Assembly sessions and padayatras, he said, were now being deployed not as instruments of accountability but as distractions from a record marked by neglect of the poorest daily-wage workers.
Rejecting claims that MGNREGA was being diluted, Kumaraswamy said the programme had merely been forced to confront its own distortions. Reforms, he argued, were not acts of vandalism but overdue housekeeping.
The G-RAM-G framework, he added, did not erode the authority of Gram Panchayats or states; instead, it sought to strengthen grassroots decision-making through Gram Sabhas, social audits and a transparent flow of funds.
He accused the Karnataka government of failing to use central funds effectively, allowing opacity to flourish where accountability was required.
Under the revised 60:40 funding model, Kumaraswamy said, the Centre had not usurped power but insisted on shared responsibility, a concept that appeared to unsettle those accustomed to unilateral control.
Responding to claims of massive misappropriation, Kumaraswamy dismissed references to Rs 11 lakh crore as either ignorance or deliberate distortion, clarifying that the figure reflected total expenditure over the years, not proven embezzlement. He suggested that confusion was being passed off as critique.
Recalling incidents from Congress rule, including a controversial episode in Koppal involving unpaid workers and alleged irregularities, Kumaraswamy argued that the scheme launched with good intent in 2005 had been corroded by corruption and indifference. The present reforms, he said, merely acknowledged what should have been addressed long ago.
Vijayendra echoed the attack, accusing the Congress of opposing reforms not on principle but out of habit, and of confusing welfare with patronage. He said transparency under the NDA had unsettled a party more comfortable with scandals than systems, adding that debates in the legislature would only underline the contrast between past practice and present reform.
Vijayendra said the Congress had never believed in welfare schemes but had instead thrived on scams during its tenure in power. "The Congress party always believed in scams, not schemes. Because of the scams during the UPA government, India could not emerge as a developed nation," he alleged.
He defended the NDA government’s move to introduce reforms in MGNREGA and other rural development programmes, saying the intent was to bring transparency, accountability and curb corruption. "When Prime Minister Narendra Modi wants to bring changes to ensure that benefits genuinely reach rural people, the Congress is trying to spread false propaganda," he said.
Vijayendra welcomed Chief Minister Siddaramaiah’s decision to convene a special session of the legislature to discuss the issue. "We welcome the Chief Minister’s decision. Let there be a discussion on the floor of the House on what the Congress has done under MGNREGA since its inception and what the NDA government has achieved in the last 10 years," he said.
Rejecting allegations that funds meant for villages and gram panchayats were being diverted, the BJP leader challenged the state government to produce documentary evidence. “The money belongs to villagers and gram panchayats. If anyone claims it is being taken away, let them publish proof," he said.

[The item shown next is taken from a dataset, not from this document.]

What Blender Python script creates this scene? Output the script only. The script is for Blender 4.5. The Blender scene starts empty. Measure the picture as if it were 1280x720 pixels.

Vijayendra also accused the Congress government in Karnataka of doing injustice to the people by opposing the National Education Policy without coming up with a State Education Policy of its own. "There is no SEP and no NEP being implemented. This is harming the interests of Karnataka’s people," he said.
He asserted that the Constitution was not being violated by the proposed changes to MGNREGA and that the scheme would continue with necessary modifications based on experience over the past decade. "Some changes are needed to plug loopholes. The scheme will continue, but it must be reformed to function better," he added.
Leaders from the JD(S) and BJP were present at the press conference, underscoring that the argument over G-RAM-G was no longer just about a scheme, but about competing ideas of governance, accountability and political memory.